In a case of bizarro scheduling, the boys from fake-news outfit The Onion were slotted next in the sanctuary. And I do mean boys – were it not for the unruly facial hair, you'd swear head writers Mike DiCenzo and Dan Guterman still belonged in short pants. Overcoming some technical hiccups, they led a PowerPoint presentation on their book, Our Dumb World: Atlas of the Planet Earth, which rendered the country (New Jersey: "Demanding people shove it up their ass since 1892") and the world (Malawi: "Come for the food shortages, stay because you died") in their signature headline style, landing the audience in that not-unpleasant place between a wince and a guffaw.
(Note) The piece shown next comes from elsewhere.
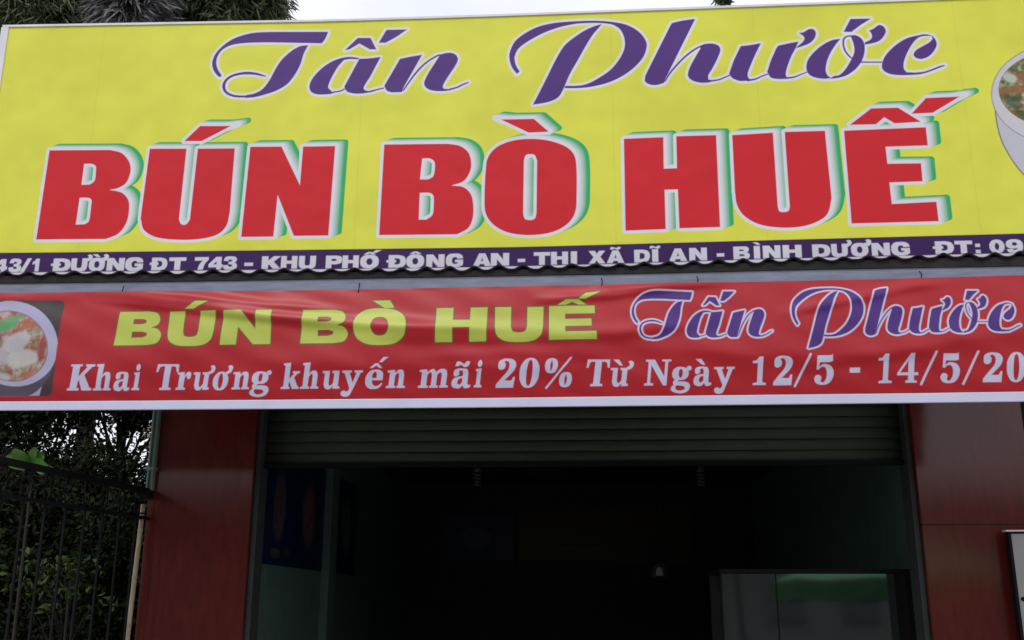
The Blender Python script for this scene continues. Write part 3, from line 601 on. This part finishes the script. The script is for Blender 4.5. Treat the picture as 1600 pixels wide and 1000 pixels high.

Sunday's big hitter, Watergate journo Carl Bernstein, came to talk about the biography A Woman in Charge: The Life of Hillary Rodham Clinton. The buzzword of the day was "truthfulness" and Clinton's sometimes-rocky relationship to it, but, yet again, the conversation wended its way back to talk of Bush. Responding to a question regarding the electability of Clinton and a woman in general, Bernstein replied, "We certainly couldn't do much worse than we've done." When the applause died down, Bernstein followed up that even Republicans on the Hill now concede, at least privately, that "this has been a catastrophic presidency." Were it not for the tremendous din of cheers and applause that filled the House Chamber, I think we all might have taken a moment to appreciate the irony.